Thursday, January 16, 2014

Does DIY Matte Nail Polish Work?

Pinterest is a great source for beautiful nail art designs and inspiration for the latest color trends.  I must admit, through browsing Pinterest I've fallen in love with and bought more nail polish in the past year than the past five years combined.

My nail polish hiatus is primarily because .... I simply didn't need it.  I have more than a generous supply.  Reds, pinks, purples, metallics - from the nude to jet black.  But with so much inspiration, I couldn't help but break out the colors and get creative.

There have been a fair number of new trends in nail art lately - swirled designs achieved by magnets and special polish, ombre (that you have to create yourself with patience), stickers (including the whole nail) and jewelry appliances.  The one that struck my interest was matte nails.  Remember back to middle school when you were bored in a certain class and colored on your nails with markers or highlighters   Matte polish creates a similar effect.

I wasn't finding any matte polish in the stores so this pin to create your own caught my eye.


This pin on the original web site came from a collection of tips, and this particular tip was found on a different site all together.  In order to make your own matte nail polish, you simply mix clear nail polish with powder eye shadow.  Just like that - any shade without an extra expense.  Talk about coordinating!  This tip worked - by mixing eye shadow and clear polish/top coat together the result was a matte polish.

However, I wouldn't recommend it.  First, to test it I initially mixed on a paper plate.  After I discovered it worked, for my second shade, I used an old eye shadow container lid. Storage is in issue.  I suppose if you're doing one color as a one shot deal there's no problem.  Come Thursday I had I chip and I wanted to keep the color the same, so I had to remix. I just wasn't properly stocked to store the polish - even enough for re-touches for any length of time.

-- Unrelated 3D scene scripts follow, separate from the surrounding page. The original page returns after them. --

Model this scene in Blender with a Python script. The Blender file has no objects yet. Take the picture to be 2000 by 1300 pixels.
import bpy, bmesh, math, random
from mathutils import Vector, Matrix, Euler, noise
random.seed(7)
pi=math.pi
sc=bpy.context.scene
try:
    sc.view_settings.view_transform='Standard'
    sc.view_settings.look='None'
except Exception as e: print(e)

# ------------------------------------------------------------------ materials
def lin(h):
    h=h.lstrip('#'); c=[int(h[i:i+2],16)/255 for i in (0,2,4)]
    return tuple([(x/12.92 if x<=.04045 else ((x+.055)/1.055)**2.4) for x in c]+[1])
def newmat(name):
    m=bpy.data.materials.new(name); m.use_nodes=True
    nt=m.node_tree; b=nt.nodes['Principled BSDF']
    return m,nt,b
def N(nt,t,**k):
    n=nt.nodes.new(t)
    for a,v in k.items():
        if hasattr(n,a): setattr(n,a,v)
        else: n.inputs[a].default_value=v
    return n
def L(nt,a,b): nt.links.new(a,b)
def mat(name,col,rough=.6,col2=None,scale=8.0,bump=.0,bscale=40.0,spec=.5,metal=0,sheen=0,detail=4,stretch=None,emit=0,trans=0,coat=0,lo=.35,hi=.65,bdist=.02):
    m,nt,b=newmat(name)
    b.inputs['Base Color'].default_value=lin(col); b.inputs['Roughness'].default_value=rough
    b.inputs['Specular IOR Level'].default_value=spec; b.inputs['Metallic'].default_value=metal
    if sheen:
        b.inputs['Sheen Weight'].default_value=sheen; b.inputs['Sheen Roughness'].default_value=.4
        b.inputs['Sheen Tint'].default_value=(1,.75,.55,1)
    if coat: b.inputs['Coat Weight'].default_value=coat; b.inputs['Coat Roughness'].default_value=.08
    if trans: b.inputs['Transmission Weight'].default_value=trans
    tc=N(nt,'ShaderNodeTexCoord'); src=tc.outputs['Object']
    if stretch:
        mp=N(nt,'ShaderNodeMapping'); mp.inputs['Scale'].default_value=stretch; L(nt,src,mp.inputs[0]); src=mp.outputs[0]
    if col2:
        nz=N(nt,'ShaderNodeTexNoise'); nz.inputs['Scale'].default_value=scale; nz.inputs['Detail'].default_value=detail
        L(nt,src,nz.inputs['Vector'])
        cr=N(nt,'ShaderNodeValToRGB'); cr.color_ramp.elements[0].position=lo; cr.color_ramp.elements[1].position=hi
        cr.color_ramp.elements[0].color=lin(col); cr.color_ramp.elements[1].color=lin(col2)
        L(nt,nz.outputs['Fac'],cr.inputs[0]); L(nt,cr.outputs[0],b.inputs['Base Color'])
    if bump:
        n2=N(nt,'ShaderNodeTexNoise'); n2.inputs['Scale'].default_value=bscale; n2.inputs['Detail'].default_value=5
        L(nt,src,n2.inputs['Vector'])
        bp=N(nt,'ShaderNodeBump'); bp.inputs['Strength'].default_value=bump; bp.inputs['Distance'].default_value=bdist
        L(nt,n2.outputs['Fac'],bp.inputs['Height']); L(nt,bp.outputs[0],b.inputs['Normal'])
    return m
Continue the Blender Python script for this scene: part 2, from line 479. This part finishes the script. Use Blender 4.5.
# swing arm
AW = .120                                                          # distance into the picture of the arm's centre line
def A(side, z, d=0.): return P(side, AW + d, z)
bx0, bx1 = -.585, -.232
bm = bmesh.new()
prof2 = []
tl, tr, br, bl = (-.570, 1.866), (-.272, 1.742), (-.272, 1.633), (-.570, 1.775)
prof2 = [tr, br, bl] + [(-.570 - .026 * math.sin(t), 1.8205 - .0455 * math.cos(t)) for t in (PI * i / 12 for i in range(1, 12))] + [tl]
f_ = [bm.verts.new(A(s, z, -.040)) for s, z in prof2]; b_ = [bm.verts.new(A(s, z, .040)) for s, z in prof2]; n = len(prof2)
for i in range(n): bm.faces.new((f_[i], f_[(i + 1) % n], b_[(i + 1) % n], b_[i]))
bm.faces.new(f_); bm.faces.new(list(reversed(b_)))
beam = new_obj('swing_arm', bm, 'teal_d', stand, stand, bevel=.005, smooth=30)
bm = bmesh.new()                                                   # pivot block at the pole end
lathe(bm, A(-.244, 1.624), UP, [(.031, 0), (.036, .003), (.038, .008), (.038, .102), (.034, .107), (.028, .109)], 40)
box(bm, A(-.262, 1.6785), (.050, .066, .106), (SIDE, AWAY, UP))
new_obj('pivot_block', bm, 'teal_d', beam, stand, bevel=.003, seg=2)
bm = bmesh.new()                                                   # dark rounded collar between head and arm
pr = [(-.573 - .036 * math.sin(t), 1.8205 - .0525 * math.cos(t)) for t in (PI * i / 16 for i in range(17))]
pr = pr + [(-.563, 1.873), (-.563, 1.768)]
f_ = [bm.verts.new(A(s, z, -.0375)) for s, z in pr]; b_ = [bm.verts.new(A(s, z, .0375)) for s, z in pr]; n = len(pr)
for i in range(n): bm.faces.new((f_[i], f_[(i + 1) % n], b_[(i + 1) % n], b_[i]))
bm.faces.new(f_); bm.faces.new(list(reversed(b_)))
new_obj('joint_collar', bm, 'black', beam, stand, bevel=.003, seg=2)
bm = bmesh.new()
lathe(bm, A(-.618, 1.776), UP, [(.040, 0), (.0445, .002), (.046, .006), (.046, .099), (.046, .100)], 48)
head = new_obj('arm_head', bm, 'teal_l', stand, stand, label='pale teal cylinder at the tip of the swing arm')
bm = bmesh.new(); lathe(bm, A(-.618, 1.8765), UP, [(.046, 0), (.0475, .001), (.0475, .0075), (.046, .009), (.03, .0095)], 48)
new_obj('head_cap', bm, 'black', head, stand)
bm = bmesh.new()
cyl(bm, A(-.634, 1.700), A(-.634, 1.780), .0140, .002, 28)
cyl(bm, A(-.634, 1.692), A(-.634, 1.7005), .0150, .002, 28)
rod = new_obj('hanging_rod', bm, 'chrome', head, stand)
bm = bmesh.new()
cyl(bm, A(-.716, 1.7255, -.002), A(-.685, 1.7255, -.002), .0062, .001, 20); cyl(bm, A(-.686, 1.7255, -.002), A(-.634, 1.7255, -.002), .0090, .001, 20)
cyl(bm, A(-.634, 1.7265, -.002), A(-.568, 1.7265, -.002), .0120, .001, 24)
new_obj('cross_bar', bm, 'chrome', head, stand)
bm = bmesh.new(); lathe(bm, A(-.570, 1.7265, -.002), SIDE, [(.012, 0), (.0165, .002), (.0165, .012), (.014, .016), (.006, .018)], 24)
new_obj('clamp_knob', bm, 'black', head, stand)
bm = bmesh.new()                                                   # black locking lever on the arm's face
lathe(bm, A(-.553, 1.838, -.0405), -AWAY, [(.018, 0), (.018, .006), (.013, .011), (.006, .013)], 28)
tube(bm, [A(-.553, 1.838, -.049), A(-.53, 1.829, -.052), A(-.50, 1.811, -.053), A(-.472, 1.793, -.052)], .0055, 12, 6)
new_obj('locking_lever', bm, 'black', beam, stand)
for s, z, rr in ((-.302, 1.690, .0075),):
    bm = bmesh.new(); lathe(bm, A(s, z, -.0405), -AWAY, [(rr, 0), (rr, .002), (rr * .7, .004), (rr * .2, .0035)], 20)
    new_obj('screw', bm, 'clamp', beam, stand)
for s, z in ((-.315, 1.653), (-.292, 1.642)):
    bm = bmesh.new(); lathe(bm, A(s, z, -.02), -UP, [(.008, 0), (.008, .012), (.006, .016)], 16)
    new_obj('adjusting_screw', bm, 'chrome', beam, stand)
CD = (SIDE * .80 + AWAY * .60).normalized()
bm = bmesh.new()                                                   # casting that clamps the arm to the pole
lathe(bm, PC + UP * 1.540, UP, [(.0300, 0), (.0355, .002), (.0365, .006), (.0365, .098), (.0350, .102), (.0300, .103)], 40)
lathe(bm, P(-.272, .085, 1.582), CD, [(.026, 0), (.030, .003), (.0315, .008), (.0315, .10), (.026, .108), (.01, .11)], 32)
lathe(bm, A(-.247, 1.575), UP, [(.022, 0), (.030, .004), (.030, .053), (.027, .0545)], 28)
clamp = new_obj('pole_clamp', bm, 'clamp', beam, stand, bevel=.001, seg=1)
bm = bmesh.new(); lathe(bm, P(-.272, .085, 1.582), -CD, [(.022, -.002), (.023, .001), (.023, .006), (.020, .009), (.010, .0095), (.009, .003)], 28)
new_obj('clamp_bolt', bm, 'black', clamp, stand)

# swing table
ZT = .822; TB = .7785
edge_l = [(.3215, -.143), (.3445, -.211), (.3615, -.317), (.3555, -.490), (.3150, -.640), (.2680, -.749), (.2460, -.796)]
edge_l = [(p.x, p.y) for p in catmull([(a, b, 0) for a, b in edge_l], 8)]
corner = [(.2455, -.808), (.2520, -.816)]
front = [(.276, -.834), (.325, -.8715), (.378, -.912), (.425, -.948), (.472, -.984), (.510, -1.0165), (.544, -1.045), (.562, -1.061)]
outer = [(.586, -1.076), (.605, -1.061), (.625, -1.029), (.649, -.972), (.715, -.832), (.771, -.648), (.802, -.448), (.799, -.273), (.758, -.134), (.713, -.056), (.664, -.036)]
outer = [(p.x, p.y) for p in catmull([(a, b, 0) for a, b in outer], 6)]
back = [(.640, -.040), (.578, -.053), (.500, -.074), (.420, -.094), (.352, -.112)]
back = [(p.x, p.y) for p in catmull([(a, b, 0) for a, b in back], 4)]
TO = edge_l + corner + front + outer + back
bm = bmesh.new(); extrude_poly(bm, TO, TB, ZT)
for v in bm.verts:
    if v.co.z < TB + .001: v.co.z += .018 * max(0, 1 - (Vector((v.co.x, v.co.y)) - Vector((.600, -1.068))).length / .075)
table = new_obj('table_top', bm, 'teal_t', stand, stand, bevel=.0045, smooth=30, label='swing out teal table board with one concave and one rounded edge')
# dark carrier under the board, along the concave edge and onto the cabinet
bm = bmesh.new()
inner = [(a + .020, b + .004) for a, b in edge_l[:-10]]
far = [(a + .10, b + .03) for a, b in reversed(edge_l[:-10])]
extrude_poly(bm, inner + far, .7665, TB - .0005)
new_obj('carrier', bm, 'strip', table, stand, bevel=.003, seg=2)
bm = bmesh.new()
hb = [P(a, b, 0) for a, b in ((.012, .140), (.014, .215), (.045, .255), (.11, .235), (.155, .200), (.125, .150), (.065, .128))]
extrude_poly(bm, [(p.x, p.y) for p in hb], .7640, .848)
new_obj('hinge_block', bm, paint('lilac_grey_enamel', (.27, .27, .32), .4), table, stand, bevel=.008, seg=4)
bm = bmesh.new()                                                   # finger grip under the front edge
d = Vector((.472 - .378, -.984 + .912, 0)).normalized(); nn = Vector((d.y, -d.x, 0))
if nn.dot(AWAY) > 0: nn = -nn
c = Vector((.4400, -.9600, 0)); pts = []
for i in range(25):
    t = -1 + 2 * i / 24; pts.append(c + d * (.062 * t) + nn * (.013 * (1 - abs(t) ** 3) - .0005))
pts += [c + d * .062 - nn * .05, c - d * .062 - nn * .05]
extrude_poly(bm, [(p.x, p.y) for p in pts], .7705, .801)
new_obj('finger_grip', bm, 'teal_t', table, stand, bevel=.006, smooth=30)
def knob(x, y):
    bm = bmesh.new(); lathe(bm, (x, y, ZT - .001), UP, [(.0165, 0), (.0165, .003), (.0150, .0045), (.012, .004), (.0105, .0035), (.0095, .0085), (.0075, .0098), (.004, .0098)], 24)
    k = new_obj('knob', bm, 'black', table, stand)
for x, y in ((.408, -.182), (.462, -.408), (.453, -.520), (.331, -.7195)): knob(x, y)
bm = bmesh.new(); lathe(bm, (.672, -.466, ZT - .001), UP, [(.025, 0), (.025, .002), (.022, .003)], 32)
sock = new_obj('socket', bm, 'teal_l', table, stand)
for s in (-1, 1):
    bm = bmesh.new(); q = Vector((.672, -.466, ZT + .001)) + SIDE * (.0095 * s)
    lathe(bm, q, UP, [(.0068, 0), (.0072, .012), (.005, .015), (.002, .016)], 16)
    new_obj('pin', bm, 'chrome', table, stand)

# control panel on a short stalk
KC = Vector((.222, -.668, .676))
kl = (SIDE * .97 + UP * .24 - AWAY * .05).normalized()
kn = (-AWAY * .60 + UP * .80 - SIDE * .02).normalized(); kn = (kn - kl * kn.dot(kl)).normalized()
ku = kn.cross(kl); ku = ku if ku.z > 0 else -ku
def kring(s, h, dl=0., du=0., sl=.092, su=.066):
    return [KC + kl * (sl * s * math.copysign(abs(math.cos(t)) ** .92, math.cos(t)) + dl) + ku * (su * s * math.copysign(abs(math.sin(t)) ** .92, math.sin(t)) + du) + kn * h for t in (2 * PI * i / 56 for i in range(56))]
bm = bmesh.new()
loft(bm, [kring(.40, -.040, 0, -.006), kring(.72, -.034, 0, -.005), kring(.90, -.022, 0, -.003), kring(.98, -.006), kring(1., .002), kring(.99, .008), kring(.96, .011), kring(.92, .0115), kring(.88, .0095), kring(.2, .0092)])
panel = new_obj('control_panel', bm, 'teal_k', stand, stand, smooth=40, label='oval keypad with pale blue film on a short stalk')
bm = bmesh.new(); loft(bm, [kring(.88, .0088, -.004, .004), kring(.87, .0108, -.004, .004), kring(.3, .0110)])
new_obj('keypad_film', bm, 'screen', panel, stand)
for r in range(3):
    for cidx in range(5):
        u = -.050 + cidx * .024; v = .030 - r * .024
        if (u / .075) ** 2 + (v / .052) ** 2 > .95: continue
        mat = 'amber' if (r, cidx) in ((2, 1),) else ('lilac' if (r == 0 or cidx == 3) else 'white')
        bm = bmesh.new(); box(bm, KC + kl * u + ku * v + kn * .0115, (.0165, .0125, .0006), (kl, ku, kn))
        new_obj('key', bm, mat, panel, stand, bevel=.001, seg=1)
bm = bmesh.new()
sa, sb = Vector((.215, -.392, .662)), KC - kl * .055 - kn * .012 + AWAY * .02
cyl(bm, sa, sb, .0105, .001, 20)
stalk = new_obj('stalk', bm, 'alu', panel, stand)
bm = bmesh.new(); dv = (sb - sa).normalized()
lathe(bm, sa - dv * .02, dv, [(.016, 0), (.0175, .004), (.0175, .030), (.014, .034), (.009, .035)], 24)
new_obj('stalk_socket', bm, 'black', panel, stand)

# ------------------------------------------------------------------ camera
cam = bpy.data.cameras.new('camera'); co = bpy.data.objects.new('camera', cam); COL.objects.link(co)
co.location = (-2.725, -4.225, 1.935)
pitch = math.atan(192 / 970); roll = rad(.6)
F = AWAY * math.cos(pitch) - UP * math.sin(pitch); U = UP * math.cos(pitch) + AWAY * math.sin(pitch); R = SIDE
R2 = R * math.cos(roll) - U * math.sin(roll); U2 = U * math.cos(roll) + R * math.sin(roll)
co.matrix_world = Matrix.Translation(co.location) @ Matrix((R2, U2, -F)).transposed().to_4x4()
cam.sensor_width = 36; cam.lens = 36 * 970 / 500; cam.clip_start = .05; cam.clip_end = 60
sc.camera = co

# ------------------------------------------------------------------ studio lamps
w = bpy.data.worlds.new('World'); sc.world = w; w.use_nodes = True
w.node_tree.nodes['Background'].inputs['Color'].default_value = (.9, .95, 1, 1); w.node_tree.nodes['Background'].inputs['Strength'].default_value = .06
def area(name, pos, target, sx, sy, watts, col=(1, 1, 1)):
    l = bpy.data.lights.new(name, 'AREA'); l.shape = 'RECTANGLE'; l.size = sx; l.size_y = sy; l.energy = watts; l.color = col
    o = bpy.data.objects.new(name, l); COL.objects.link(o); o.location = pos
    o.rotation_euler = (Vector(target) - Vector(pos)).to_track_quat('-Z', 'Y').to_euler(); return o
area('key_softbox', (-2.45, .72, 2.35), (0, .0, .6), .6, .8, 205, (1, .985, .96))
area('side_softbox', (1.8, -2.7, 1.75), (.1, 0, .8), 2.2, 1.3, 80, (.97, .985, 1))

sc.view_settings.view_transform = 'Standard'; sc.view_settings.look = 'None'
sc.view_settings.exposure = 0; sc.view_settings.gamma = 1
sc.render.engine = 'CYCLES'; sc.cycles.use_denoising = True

Second, It takes a lot of clear polish to mix properly and it dries quickly --- and this wasn't even a speedy dry formula!  I never really mastered the ratio and I always had excess, wasting both the clear polish and the shadow.  I even tried mixing the shadow directly in the bottle of clear polish.  This just glopped up the brush and made it hard as cement.

After several tries I gave up, the technique works beautifully, but just wasn't the savvy savings tip I had hoped it could be.

Months later I came across a pin suggesting that I could create matte top coat using cornstarch and clear nail polish. Matte Clear Finish - (Credit: indulgy.com)
  
This technique, I would argue, did not work as expected.  I had  all the same problems with rations, gloppy brushes and sticky receptacles.  Initially it gave the undercoat a matte finish, but as it dried it gained a slight gloss.  I've since bought a matte top coat, which works well, and it leaves nails with a satin finish that is much more matte than the semi-gloss of the cornstarch trick.

My recommendation is if you have patience and don't mind wasting product, go for DIY.  Otherwise just buy matte from the bottle and skip the eye shadow, cornstarch and whatever trick they come up with next.